Shel Burom - the half orc head of a regional chapter of the Baker's Guild is under increasing pressure from members to explain why there has been a sudden flour shortage. Thurbeck produces a fair amount of flour, but more importantly is a major transhipping hub. The labourers aren't out harvesting, nor are they packaging and shipping on flour from elsewhere. She will pay handsomely for any group which can eliminate the chalice and get the villagers sober as quickly as possible. She would prefer minimal violence and absolutely no damage to the highly flammable warehouses packed with flour - which a drunken villager could set alight at any minute.

Tizwin Berdus - Tizwin doesn't say who he works for, only that they pay very well and don't tolerate mistakes or betrayal. With alcohol freely available in Thurbeck a group of interested parties with a shared interest in provision of alternative chemical experiences face new competition - with a price that cannot be undercut. Their agent in the village hasn't been heard from since the beginning of the week and is assumed either dead or inebriated to the point of failing his duties. Tizwin and his employers want the chalice for themselves and their agent killed for incompetence. Thurbeck is also a shipping hub for their produce - which the villagers seem to be using themselves to add to their festivities. A message must be sent, some blood spilt and some buildings burnt.

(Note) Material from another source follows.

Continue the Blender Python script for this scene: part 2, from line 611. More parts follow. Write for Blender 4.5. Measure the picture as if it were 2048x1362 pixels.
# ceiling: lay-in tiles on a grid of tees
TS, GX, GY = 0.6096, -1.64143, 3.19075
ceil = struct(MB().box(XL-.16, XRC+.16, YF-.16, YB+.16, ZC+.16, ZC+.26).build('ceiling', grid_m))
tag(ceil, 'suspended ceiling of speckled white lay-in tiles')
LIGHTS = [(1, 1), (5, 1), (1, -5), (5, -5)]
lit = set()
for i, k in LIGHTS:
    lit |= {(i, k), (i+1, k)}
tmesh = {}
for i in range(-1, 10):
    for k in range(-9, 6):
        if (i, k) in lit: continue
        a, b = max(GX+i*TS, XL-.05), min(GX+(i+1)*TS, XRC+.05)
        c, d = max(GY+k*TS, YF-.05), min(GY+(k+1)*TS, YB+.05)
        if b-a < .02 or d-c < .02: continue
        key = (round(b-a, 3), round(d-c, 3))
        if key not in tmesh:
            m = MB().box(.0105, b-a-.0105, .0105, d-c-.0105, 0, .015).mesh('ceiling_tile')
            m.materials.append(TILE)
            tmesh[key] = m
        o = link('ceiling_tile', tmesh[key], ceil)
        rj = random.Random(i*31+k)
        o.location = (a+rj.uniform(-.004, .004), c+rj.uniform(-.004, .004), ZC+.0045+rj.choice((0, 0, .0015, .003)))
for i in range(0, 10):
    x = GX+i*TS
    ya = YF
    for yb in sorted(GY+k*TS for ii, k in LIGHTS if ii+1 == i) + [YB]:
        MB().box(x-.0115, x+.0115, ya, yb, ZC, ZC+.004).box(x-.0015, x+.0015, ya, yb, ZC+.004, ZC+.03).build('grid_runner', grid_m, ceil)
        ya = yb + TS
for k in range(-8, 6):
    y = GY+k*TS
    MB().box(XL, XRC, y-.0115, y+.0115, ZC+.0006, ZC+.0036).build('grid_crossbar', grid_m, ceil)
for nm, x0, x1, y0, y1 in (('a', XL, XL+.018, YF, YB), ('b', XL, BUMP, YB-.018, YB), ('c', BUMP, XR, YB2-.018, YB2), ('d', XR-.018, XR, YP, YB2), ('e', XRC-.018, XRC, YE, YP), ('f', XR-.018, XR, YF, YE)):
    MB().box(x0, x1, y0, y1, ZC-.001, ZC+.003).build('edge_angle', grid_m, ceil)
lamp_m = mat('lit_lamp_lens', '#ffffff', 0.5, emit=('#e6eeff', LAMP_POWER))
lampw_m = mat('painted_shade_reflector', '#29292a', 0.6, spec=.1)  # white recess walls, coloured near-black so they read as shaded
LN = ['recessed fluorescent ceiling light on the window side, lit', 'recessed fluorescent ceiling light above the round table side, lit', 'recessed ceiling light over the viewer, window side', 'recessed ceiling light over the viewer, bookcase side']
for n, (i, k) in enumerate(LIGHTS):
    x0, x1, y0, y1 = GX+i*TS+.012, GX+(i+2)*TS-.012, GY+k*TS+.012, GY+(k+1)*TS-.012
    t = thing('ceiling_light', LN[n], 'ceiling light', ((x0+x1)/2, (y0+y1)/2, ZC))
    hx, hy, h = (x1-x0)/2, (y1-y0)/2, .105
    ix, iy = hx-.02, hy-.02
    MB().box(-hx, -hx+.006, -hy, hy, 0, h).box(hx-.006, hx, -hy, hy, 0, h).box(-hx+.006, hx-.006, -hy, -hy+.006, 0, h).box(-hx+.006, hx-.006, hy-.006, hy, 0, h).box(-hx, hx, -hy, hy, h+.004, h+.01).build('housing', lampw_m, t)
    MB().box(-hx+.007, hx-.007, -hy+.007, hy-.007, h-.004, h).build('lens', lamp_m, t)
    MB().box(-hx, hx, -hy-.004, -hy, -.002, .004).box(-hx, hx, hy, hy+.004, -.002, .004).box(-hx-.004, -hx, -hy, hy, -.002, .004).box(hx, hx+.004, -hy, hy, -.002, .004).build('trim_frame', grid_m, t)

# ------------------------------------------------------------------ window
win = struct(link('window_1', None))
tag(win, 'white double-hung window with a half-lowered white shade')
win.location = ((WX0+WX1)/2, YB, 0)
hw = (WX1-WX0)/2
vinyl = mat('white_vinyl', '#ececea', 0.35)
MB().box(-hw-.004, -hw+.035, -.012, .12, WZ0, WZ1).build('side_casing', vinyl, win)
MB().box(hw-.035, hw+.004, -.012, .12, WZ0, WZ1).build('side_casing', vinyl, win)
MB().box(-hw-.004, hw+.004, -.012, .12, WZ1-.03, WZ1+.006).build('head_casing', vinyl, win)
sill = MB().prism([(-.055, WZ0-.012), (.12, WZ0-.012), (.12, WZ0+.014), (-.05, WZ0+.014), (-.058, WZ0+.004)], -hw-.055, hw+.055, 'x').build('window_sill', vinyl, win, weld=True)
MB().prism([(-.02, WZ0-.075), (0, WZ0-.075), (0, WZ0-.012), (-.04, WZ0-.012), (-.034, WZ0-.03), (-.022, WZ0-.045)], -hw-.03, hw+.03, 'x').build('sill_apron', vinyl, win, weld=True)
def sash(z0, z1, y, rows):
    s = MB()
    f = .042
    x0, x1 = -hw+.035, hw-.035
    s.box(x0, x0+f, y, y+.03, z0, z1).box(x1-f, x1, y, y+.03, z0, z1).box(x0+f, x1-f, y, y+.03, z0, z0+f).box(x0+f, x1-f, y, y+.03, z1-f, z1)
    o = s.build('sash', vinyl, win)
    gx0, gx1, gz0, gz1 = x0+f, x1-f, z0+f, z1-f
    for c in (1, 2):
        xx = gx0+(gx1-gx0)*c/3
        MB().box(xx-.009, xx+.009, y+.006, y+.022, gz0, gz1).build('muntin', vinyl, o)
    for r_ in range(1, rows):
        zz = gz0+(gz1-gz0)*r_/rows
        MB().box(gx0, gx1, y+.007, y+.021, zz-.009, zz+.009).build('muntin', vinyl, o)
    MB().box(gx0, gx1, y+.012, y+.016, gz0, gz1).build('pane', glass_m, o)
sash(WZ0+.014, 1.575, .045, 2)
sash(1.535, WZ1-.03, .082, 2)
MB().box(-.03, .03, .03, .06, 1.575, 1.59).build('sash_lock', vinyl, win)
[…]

  • Thurbeck itself is a village of about 300 people, sited along a river and surrounded by rolling hills covered with fields. The village normally is a sullen, dirty place - but no more so than most other villages of similar size and function. The only major structures are the militia blockhouse, the guild warehouse by the pier and a small temple.
  • Currently the overwhelming majority of the villagers are drunk. When they sober up, they get some food, see the annoyed but powerless demons stalking around the village and quickly get drunk again. The Chalice has been given pride of place in the town square atop a large barrel, guarded by some of the more heavyset villagers lest anyone try to take it for themselves. If someone were to simply try and take the chalice, or destroy it then the all those capable of movement would be roused into a furious - albeit clumsy - mob. Perhaps some sober relatives or friends can be found to talk them down.
  • The baronial militia is revelling in their new found popularity and to a man are drunk or getting drunk. No longer the brutal oppressing hand of a cruel and distant aristocrat they are drinking buddies with the villagers. They have kept their equipment but are not really in any condition to fight, though they swagger and bluff around town - requisitioning food from the few sober villagers left. Some are also taking advantage of the women {or men} of the village in their inebriated state - and their dirty and stained uniforms retain enough power to keep anyone from retaliating.
  • The demons are livid. They thought they were going to get a few hundred souls in return for giving one man a drink - after he signed they were going to kill him and follow through the fine print of the covenant; instead they have to keep providing alcohol to the villagers. The terms of the covenant prevent them from in any way harming the villagers until Oates signs the paper. They won't stop anyone from destroying the chalice but will attack any outsiders who try to take it for themselves.
  • The cartel's agent is a goblin going by the name Luther Parsons. She can be found hiding out in the warehouse trying to come up with a plan to stop the villagers using up all the psychoactive substances which should have been smuggled out of town with the flour shipments. She is very willing to work with anyone who might help her recover from her failure, if her life is spared she has considerable knowledge of the village and its inhabitants. She might come up with a scheme which both recovers the Chalice and makes sure the remaining drugs get shipped on correctly without massive loss of life - perhaps she has some compounds lying around of use.

The final problem - and one known only to Luther - is that the priest of the temple fled the village after the first drunken villager put a stone through one of the windows. As he left he saw some of the demons stalking around the place in annoyance. When he reached a nearby monastery his tale had morphed into one of rampaging heretics summoning infernal devils and threatening to destroy all civilisation. Luther intercepted a carrier pigeon bringing word from the church's central authority that a team of paladins and inquisitors has been dispatched to purge the village, demons and anyone else nearby in a holy pyre. She believes their riverboat will arrive in three days - best get done and gone before then; or perhaps stay to try and stop their purge one way or another.